__DATA PROVIDED__.
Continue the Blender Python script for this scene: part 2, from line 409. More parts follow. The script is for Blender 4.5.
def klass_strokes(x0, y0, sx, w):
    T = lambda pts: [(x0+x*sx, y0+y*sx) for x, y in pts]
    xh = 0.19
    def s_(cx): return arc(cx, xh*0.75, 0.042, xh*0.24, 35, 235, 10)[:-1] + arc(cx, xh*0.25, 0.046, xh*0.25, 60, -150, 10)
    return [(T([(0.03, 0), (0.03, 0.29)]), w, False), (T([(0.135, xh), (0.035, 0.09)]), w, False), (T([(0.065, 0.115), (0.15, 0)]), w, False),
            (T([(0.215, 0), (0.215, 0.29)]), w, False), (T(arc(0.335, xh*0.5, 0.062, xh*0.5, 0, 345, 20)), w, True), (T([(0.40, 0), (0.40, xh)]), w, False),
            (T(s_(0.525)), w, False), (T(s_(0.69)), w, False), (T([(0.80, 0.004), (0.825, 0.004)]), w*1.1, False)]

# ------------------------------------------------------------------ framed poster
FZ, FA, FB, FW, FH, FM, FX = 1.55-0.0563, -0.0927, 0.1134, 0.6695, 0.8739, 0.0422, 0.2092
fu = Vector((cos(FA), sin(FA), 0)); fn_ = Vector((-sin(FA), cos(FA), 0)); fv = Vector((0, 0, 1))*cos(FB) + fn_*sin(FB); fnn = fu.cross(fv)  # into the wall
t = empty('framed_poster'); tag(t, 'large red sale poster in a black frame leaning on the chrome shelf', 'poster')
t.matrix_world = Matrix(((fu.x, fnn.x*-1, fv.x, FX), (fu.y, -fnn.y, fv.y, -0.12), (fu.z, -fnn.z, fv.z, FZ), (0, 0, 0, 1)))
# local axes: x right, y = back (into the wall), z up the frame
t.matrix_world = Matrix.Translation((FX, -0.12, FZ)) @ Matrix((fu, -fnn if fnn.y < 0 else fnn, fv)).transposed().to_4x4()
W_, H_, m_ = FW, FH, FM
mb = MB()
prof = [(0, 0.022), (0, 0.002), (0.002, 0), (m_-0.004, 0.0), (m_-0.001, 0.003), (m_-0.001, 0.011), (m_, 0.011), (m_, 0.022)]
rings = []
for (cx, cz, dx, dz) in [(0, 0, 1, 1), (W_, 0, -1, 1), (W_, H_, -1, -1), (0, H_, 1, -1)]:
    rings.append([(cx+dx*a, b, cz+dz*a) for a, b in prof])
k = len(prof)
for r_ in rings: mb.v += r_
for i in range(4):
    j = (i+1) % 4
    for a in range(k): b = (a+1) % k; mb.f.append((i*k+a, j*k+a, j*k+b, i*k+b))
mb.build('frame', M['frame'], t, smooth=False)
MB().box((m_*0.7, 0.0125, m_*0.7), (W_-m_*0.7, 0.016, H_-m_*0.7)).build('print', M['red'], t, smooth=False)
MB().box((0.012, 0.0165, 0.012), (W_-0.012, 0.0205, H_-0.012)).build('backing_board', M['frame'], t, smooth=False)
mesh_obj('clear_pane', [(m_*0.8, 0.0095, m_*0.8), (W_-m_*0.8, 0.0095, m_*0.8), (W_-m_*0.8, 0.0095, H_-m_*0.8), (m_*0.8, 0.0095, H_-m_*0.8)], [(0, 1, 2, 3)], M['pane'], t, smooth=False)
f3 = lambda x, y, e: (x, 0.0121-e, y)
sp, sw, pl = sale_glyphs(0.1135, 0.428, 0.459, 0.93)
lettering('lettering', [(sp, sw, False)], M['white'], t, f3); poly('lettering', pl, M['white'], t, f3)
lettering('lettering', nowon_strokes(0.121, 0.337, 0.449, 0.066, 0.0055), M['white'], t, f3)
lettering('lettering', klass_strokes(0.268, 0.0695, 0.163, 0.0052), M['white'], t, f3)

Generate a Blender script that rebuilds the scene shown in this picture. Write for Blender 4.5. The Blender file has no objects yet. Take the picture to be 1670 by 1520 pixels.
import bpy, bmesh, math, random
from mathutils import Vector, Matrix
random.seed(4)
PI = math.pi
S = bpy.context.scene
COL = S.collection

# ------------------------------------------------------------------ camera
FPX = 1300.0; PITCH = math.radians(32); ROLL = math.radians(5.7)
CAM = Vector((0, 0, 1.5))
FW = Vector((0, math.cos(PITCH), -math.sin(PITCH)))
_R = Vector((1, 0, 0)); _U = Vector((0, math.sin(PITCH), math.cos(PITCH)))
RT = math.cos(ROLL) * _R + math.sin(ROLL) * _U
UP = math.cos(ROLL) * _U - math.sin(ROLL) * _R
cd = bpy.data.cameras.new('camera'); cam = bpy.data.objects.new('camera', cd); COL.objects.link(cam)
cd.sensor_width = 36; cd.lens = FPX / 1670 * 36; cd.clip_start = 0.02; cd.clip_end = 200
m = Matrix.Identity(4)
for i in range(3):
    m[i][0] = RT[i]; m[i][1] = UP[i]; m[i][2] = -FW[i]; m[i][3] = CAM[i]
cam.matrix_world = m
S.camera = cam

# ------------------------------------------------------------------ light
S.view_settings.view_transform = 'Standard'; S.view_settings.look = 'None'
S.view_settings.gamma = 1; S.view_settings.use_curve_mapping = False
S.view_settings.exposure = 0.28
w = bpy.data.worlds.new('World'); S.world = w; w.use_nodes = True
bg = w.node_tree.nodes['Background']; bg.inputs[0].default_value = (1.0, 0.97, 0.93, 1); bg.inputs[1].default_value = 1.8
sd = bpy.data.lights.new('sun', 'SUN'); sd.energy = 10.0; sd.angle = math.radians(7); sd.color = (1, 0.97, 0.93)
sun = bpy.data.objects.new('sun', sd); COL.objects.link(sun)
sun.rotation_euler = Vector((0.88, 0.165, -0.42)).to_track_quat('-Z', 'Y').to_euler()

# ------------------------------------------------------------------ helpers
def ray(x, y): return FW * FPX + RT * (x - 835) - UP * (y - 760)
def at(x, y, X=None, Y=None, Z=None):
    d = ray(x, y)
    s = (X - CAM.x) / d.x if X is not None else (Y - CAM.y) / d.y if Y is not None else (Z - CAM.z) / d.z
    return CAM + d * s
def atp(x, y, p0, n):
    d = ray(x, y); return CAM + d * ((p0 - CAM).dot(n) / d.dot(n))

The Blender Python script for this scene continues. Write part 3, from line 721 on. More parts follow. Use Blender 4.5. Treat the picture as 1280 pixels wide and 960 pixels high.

__EXERCISE BRIEF__.
Restate all of the entries exactly, please.

__SOLUTION TO THE EXERCISE__.
Continue the Blender Python script for this scene: part 2, from line 409. More parts follow. The script is for Blender 4.5.
def klass_strokes(x0, y0, sx, w):
    T = lambda pts: [(x0+x*sx, y0+y*sx) for x, y in pts]
    xh = 0.19
    def s_(cx): return arc(cx, xh*0.75, 0.042, xh*0.24, 35, 235, 10)[:-1] + arc(cx, xh*0.25, 0.046, xh*0.25, 60, -150, 10)
    return [(T([(0.03, 0), (0.03, 0.29)]), w, False), (T([(0.135, xh), (0.035, 0.09)]), w, False), (T([(0.065, 0.115), (0.15, 0)]), w, False),
            (T([(0.215, 0), (0.215, 0.29)]), w, False), (T(arc(0.335, xh*0.5, 0.062, xh*0.5, 0, 345, 20)), w, True), (T([(0.40, 0), (0.40, xh)]), w, False),
            (T(s_(0.525)), w, False), (T(s_(0.69)), w, False), (T([(0.80, 0.004), (0.825, 0.004)]), w*1.1, False)]

# ------------------------------------------------------------------ framed poster
FZ, FA, FB, FW, FH, FM, FX = 1.55-0.0563, -0.0927, 0.1134, 0.6695, 0.8739, 0.0422, 0.2092
fu = Vector((cos(FA), sin(FA), 0)); fn_ = Vector((-sin(FA), cos(FA), 0)); fv = Vector((0, 0, 1))*cos(FB) + fn_*sin(FB); fnn = fu.cross(fv)  # into the wall
t = empty('framed_poster'); tag(t, 'large red sale poster in a black frame leaning on the chrome shelf', 'poster')
t.matrix_world = Matrix(((fu.x, fnn.x*-1, fv.x, FX), (fu.y, -fnn.y, fv.y, -0.12), (fu.z, -fnn.z, fv.z, FZ), (0, 0, 0, 1)))
# local axes: x right, y = back (into the wall), z up the frame
t.matrix_world = Matrix.Translation((FX, -0.12, FZ)) @ Matrix((fu, -fnn if fnn.y < 0 else fnn, fv)).transposed().to_4x4()
W_, H_, m_ = FW, FH, FM
mb = MB()
prof = [(0, 0.022), (0, 0.002), (0.002, 0), (m_-0.004, 0.0), (m_-0.001, 0.003), (m_-0.001, 0.011), (m_, 0.011), (m_, 0.022)]
rings = []
for (cx, cz, dx, dz) in [(0, 0, 1, 1), (W_, 0, -1, 1), (W_, H_, -1, -1), (0, H_, 1, -1)]:
    rings.append([(cx+dx*a, b, cz+dz*a) for a, b in prof])
k = len(prof)
for r_ in rings: mb.v += r_
for i in range(4):
    j = (i+1) % 4
    for a in range(k): b = (a+1) % k; mb.f.append((i*k+a, j*k+a, j*k+b, i*k+b))
mb.build('frame', M['frame'], t, smooth=False)
MB().box((m_*0.7, 0.0125, m_*0.7), (W_-m_*0.7, 0.016, H_-m_*0.7)).build('print', M['red'], t, smooth=False)
MB().box((0.012, 0.0165, 0.012), (W_-0.012, 0.0205, H_-0.012)).build('backing_board', M['frame'], t, smooth=False)
mesh_obj('clear_pane', [(m_*0.8, 0.0095, m_*0.8), (W_-m_*0.8, 0.0095, m_*0.8), (W_-m_*0.8, 0.0095, H_-m_*0.8), (m_*0.8, 0.0095, H_-m_*0.8)], [(0, 1, 2, 3)], M['pane'], t, smooth=False)
f3 = lambda x, y, e: (x, 0.0121-e, y)
sp, sw, pl = sale_glyphs(0.1135, 0.428, 0.459, 0.93)
lettering('lettering', [(sp, sw, False)], M['white'], t, f3); poly('lettering', pl, M['white'], t, f3)
lettering('lettering', nowon_strokes(0.121, 0.337, 0.449, 0.066, 0.0055), M['white'], t, f3)
lettering('lettering', klass_strokes(0.268, 0.0695, 0.163, 0.0052), M['white'], t, f3)

Generate a Blender script that rebuilds the scene shown in this picture. Write for Blender 4.5. The Blender file has no objects yet. Take the picture to be 1670 by 1520 pixels.
import bpy, bmesh, math, random
from mathutils import Vector, Matrix
random.seed(4)
PI = math.pi
S = bpy.context.scene
COL = S.collection

# ------------------------------------------------------------------ camera
FPX = 1300.0; PITCH = math.radians(32); ROLL = math.radians(5.7)
CAM = Vector((0, 0, 1.5))
FW = Vector((0, math.cos(PITCH), -math.sin(PITCH)))
_R = Vector((1, 0, 0)); _U = Vector((0, math.sin(PITCH), math.cos(PITCH)))
RT = math.cos(ROLL) * _R + math.sin(ROLL) * _U
UP = math.cos(ROLL) * _U - math.sin(ROLL) * _R
cd = bpy.data.cameras.new('camera'); cam = bpy.data.objects.new('camera', cd); COL.objects.link(cam)
cd.sensor_width = 36; cd.lens = FPX / 1670 * 36; cd.clip_start = 0.02; cd.clip_end = 200
m = Matrix.Identity(4)
for i in range(3):
    m[i][0] = RT[i]; m[i][1] = UP[i]; m[i][2] = -FW[i]; m[i][3] = CAM[i]
cam.matrix_world = m
S.camera = cam

# ------------------------------------------------------------------ light
S.view_settings.view_transform = 'Standard'; S.view_settings.look = 'None'
S.view_settings.gamma = 1; S.view_settings.use_curve_mapping = False
S.view_settings.exposure = 0.28
w = bpy.data.worlds.new('World'); S.world = w; w.use_nodes = True
bg = w.node_tree.nodes['Background']; bg.inputs[0].default_value = (1.0, 0.97, 0.93, 1); bg.inputs[1].default_value = 1.8
sd = bpy.data.lights.new('sun', 'SUN'); sd.energy = 10.0; sd.angle = math.radians(7); sd.color = (1, 0.97, 0.93)
sun = bpy.data.objects.new('sun', sd); COL.objects.link(sun)
sun.rotation_euler = Vector((0.88, 0.165, -0.42)).to_track_quat('-Z', 'Y').to_euler()

# ------------------------------------------------------------------ helpers
def ray(x, y): return FW * FPX + RT * (x - 835) - UP * (y - 760)
def at(x, y, X=None, Y=None, Z=None):
    d = ray(x, y)
    s = (X - CAM.x) / d.x if X is not None else (Y - CAM.y) / d.y if Y is not None else (Z - CAM.z) / d.z
    return CAM + d * s
def atp(x, y, p0, n):
    d = ray(x, y); return CAM + d * ((p0 - CAM).dot(n) / d.dot(n))

The Blender Python script for this scene continues. Write part 3, from line 721 on. More parts follow. Use Blender 4.5. Treat the picture as 1280 pixels wide and 960 pixels high.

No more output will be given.